● Data

# # # # # # #

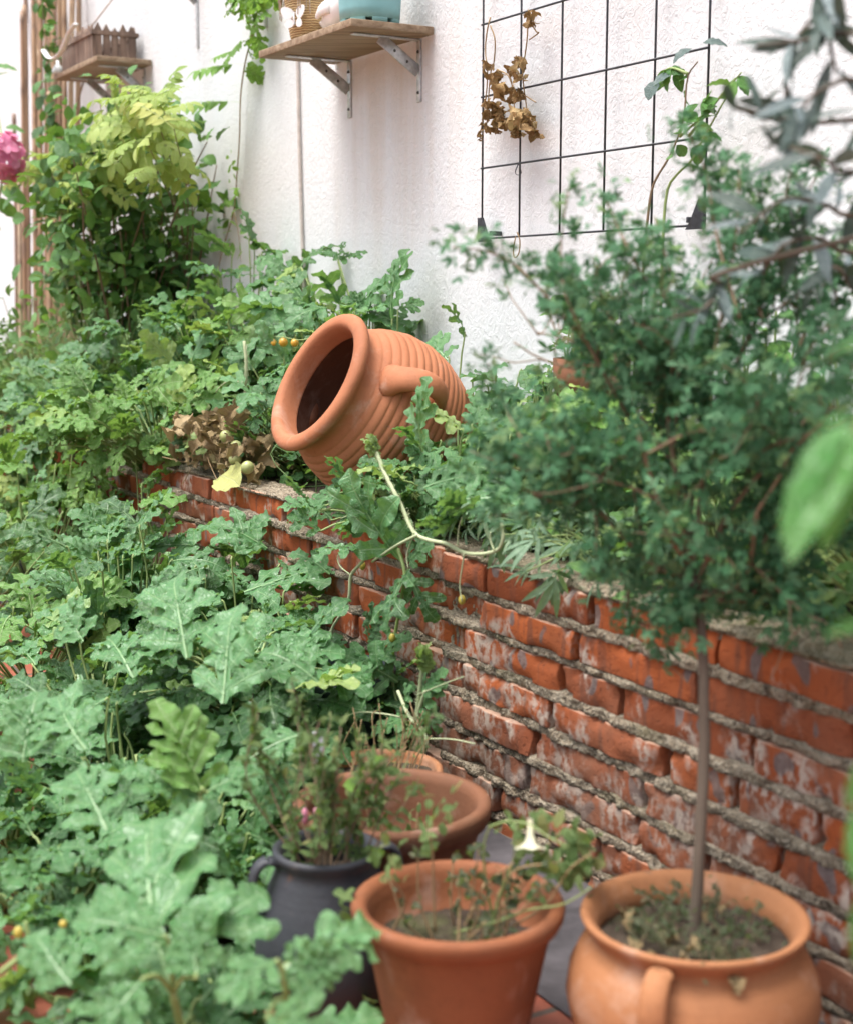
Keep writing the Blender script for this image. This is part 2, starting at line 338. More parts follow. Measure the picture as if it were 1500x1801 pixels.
def tiles():
    t = NT('red_floor_tiles'); o = t.mapping(t.geo(), rot=(0, 0, R_(60)))
    br = t.n('TexBrick', offset=0.0, Scale=1.0); br.inputs['Mortar Size'].default_value = .006; br.inputs['Brick Width'].default_value = .3; br.inputs['Row Height'].default_value = .3
    t.set(br.inputs['Vector'], o); br.inputs['Color1'].default_value = (1, 1, 1, 1); br.inputs['Color2'].default_value = (.8, .8, .8, 1); br.inputs['Mortar'].default_value = (0, 0, 0, 1)
    k = t.noise(5, 6, t.geo(), .4); c = t.ramp(k, [(.3, (.27, .075, .045)), (.7, (.40, .135, .085))]); c = t.mix(.35, c, t.mix(1, c, br.outputs['Color'], 'MULTIPLY'))
    c = t.mix(t.ramp(t.noise(14, 6, t.geo(), 1.0), [(.55, 0.0), (.75, .55)]), c, (.16, .085, .06)); c = t.mix(br.outputs['Fac'], c, (.10, .085, .07))
    return t.done(c, t.ramp(k, [(.3, .35), (.7, .6)]), t.bump(t.math('ADD', t.math('MULTIPLY', br.outputs['Fac'], -1.0), t.math('MULTIPLY', k, .3)), .5, .004))
M['tiles'] = tiles()
M['concrete'] = plain('grey_concrete', (.075, .068, .074), .85, .3, 12, .4)
M['ground'] = plain('packed_earth', (.17, .13, .10), .95, .2, 6, .4)
def wood(name, a, b, c_, scale=(3, 60, 60), rough=.7):
    t = NT(name); v = t.mapping(t.obj(), scale, (0, 0, R_(-60))); k = t.noise(1.0, 6, v, .6); bl = t.noise(5, 4, t.obj(), .5)
    c = t.ramp(k, [(.3, a), (.55, b), (.75, c_)]); c = t.mix(t.ramp(bl, [(.5, 0.0), (.7, .6)]), c, a)
    return t.done(c, rough, t.bump(k, .35, .003), .3)
M['shelf'] = wood('weathered_shelf_wood', (.17, .11, .065), (.31, .225, .145), (.43, .35, .255))
M['picket'] = wood('dark_picket_wood', (.10, .07, .055), (.22, .155, .115), (.34, .25, .19), (40, 40, 4))
M['steel'] = plain('galvanised_steel', (.55, .56, .56), .45, .15, 60, .1, .55)
M['hole_dark'] = plain('dark_hole_fill', (.05, .045, .04), .5, .2, 60, .1)  # dark inside of the bracket holes, put into the colour
M['wire'] = plain('black_painted_wire', (.028, .03, .036), .5, .3, 80, .1)
M['black'] = plain('black_plastic', (.012, .013, .015), .42, .2, 20, .05)
M['green_pot'] = plain('dark_green_plastic', (.014, .03, .032), .4, .2, 20, .05)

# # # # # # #

● Your goal
Make an exact copy of the data, leaving its pictures out.

● Output below
Keep writing the Blender script for this image. This is part 2, starting at line 338. More parts follow. Measure the picture as if it were 1500x1801 pixels.
def tiles():
    t = NT('red_floor_tiles'); o = t.mapping(t.geo(), rot=(0, 0, R_(60)))
    br = t.n('TexBrick', offset=0.0, Scale=1.0); br.inputs['Mortar Size'].default_value = .006; br.inputs['Brick Width'].default_value = .3; br.inputs['Row Height'].default_value = .3
    t.set(br.inputs['Vector'], o); br.inputs['Color1'].default_value = (1, 1, 1, 1); br.inputs['Color2'].default_value = (.8, .8, .8, 1); br.inputs['Mortar'].default_value = (0, 0, 0, 1)
    k = t.noise(5, 6, t.geo(), .4); c = t.ramp(k, [(.3, (.27, .075, .045)), (.7, (.40, .135, .085))]); c = t.mix(.35, c, t.mix(1, c, br.outputs['Color'], 'MULTIPLY'))
    c = t.mix(t.ramp(t.noise(14, 6, t.geo(), 1.0), [(.55, 0.0), (.75, .55)]), c, (.16, .085, .06)); c = t.mix(br.outputs['Fac'], c, (.10, .085, .07))
    return t.done(c, t.ramp(k, [(.3, .35), (.7, .6)]), t.bump(t.math('ADD', t.math('MULTIPLY', br.outputs['Fac'], -1.0), t.math('MULTIPLY', k, .3)), .5, .004))
M['tiles'] = tiles()
M['concrete'] = plain('grey_concrete', (.075, .068, .074), .85, .3, 12, .4)
M['ground'] = plain('packed_earth', (.17, .13, .10), .95, .2, 6, .4)
def wood(name, a, b, c_, scale=(3, 60, 60), rough=.7):
    t = NT(name); v = t.mapping(t.obj(), scale, (0, 0, R_(-60))); k = t.noise(1.0, 6, v, .6); bl = t.noise(5, 4, t.obj(), .5)
    c = t.ramp(k, [(.3, a), (.55, b), (.75, c_)]); c = t.mix(t.ramp(bl, [(.5, 0.0), (.7, .6)]), c, a)
    return t.done(c, rough, t.bump(k, .35, .003), .3)
M['shelf'] = wood('weathered_shelf_wood', (.17, .11, .065), (.31, .225, .145), (.43, .35, .255))
M['picket'] = wood('dark_picket_wood', (.10, .07, .055), (.22, .155, .115), (.34, .25, .19), (40, 40, 4))
M['steel'] = plain('galvanised_steel', (.55, .56, .56), .45, .15, 60, .1, .55)
M['hole_dark'] = plain('dark_hole_fill', (.05, .045, .04), .5, .2, 60, .1)  # dark inside of the bracket holes, put into the colour
M['wire'] = plain('black_painted_wire', (.028, .03, .036), .5, .3, 80, .1)
M['black'] = plain('black_plastic', (.012, .013, .015), .42, .2, 20, .05)
M['green_pot'] = plain('dark_green_plastic', (.014, .03, .032), .4, .2, 20, .05)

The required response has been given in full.